STATED EXERCISE
Write out the whole listing exactly as it stands.

PROVIDED MATERIAL
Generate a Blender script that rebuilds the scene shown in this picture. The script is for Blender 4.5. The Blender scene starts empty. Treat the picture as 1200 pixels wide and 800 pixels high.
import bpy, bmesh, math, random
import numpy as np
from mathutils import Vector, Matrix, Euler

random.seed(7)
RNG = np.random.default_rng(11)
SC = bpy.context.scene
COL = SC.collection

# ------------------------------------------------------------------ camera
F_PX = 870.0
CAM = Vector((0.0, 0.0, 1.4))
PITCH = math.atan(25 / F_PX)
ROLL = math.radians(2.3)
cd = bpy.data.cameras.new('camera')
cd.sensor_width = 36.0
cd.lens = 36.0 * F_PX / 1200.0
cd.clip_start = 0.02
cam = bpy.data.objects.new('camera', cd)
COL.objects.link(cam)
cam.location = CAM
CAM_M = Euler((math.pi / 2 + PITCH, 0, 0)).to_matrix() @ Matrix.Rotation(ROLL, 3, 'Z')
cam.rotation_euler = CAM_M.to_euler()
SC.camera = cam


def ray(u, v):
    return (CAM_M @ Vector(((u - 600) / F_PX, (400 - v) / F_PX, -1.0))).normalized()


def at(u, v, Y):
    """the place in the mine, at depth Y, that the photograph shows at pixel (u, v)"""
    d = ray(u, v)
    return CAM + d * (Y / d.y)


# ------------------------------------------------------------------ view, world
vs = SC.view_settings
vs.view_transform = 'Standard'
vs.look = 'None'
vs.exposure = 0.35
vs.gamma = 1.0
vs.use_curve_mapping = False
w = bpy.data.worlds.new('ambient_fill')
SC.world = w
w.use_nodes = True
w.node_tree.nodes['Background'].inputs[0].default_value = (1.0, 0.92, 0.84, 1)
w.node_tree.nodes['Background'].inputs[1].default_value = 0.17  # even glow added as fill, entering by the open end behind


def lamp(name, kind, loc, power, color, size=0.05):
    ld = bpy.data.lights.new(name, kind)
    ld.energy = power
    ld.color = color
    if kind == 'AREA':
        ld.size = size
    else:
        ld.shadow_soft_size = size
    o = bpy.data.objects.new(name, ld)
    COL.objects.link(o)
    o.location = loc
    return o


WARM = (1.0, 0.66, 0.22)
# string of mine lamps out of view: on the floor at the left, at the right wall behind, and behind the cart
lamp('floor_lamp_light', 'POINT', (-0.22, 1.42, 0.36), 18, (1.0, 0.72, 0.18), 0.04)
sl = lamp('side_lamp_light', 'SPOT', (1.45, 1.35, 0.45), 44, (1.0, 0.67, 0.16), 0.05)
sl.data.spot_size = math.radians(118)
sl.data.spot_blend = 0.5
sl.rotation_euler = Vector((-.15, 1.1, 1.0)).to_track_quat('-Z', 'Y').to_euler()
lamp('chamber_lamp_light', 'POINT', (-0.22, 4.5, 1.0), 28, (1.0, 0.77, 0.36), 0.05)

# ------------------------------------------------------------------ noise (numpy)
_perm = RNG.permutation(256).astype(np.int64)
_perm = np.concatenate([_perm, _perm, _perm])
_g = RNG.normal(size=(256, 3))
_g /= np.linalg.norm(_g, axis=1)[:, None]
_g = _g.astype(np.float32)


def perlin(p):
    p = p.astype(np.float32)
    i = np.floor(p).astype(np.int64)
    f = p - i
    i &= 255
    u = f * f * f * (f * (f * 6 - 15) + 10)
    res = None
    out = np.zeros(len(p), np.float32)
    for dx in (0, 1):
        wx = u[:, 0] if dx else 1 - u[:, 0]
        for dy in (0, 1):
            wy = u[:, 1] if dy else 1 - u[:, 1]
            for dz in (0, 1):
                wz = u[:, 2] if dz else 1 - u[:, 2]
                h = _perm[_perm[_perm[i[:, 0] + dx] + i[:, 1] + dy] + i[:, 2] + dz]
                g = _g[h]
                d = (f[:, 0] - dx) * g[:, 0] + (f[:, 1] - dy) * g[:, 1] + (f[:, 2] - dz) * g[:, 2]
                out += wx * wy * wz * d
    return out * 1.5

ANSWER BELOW
Generate a Blender script that rebuilds the scene shown in this picture. The script is for Blender 4.5. The Blender scene starts empty. Treat the picture as 1200 pixels wide and 800 pixels high.
import bpy, bmesh, math, random
import numpy as np
from mathutils import Vector, Matrix, Euler

random.seed(7)
RNG = np.random.default_rng(11)
SC = bpy.context.scene
COL = SC.collection

# ------------------------------------------------------------------ camera
F_PX = 870.0
CAM = Vector((0.0, 0.0, 1.4))
PITCH = math.atan(25 / F_PX)
ROLL = math.radians(2.3)
cd = bpy.data.cameras.new('camera')
cd.sensor_width = 36.0
cd.lens = 36.0 * F_PX / 1200.0
cd.clip_start = 0.02
cam = bpy.data.objects.new('camera', cd)
COL.objects.link(cam)
cam.location = CAM
CAM_M = Euler((math.pi / 2 + PITCH, 0, 0)).to_matrix() @ Matrix.Rotation(ROLL, 3, 'Z')
cam.rotation_euler = CAM_M.to_euler()
SC.camera = cam


def ray(u, v):
    return (CAM_M @ Vector(((u - 600) / F_PX, (400 - v) / F_PX, -1.0))).normalized()


def at(u, v, Y):
    """the place in the mine, at depth Y, that the photograph shows at pixel (u, v)"""
    d = ray(u, v)
    return CAM + d * (Y / d.y)


# ------------------------------------------------------------------ view, world
vs = SC.view_settings
vs.view_transform = 'Standard'
vs.look = 'None'
vs.exposure = 0.35
vs.gamma = 1.0
vs.use_curve_mapping = False
w = bpy.data.worlds.new('ambient_fill')
SC.world = w
w.use_nodes = True
w.node_tree.nodes['Background'].inputs[0].default_value = (1.0, 0.92, 0.84, 1)
w.node_tree.nodes['Background'].inputs[1].default_value = 0.17  # even glow added as fill, entering by the open end behind


def lamp(name, kind, loc, power, color, size=0.05):
    ld = bpy.data.lights.new(name, kind)
    ld.energy = power
    ld.color = color
    if kind == 'AREA':
        ld.size = size
    else:
        ld.shadow_soft_size = size
    o = bpy.data.objects.new(name, ld)
    COL.objects.link(o)
    o.location = loc
    return o


WARM = (1.0, 0.66, 0.22)
# string of mine lamps out of view: on the floor at the left, at the right wall behind, and behind the cart
lamp('floor_lamp_light', 'POINT', (-0.22, 1.42, 0.36), 18, (1.0, 0.72, 0.18), 0.04)
sl = lamp('side_lamp_light', 'SPOT', (1.45, 1.35, 0.45), 44, (1.0, 0.67, 0.16), 0.05)
sl.data.spot_size = math.radians(118)
sl.data.spot_blend = 0.5
sl.rotation_euler = Vector((-.15, 1.1, 1.0)).to_track_quat('-Z', 'Y').to_euler()
lamp('chamber_lamp_light', 'POINT', (-0.22, 4.5, 1.0), 28, (1.0, 0.77, 0.36), 0.05)

# ------------------------------------------------------------------ noise (numpy)
_perm = RNG.permutation(256).astype(np.int64)
_perm = np.concatenate([_perm, _perm, _perm])
_g = RNG.normal(size=(256, 3))
_g /= np.linalg.norm(_g, axis=1)[:, None]
_g = _g.astype(np.float32)


def perlin(p):
    p = p.astype(np.float32)
    i = np.floor(p).astype(np.int64)
    f = p - i
    i &= 255
    u = f * f * f * (f * (f * 6 - 15) + 10)
    res = None
    out = np.zeros(len(p), np.float32)
    for dx in (0, 1):
        wx = u[:, 0] if dx else 1 - u[:, 0]
        for dy in (0, 1):
            wy = u[:, 1] if dy else 1 - u[:, 1]
            for dz in (0, 1):
                wz = u[:, 2] if dz else 1 - u[:, 2]
                h = _perm[_perm[_perm[i[:, 0] + dx] + i[:, 1] + dy] + i[:, 2] + dz]
                g = _g[h]
                d = (f[:, 0] - dx) * g[:, 0] + (f[:, 1] - dy) * g[:, 1] + (f[:, 2] - dz) * g[:, 2]
                out += wx * wy * wz * d
    return out * 1.5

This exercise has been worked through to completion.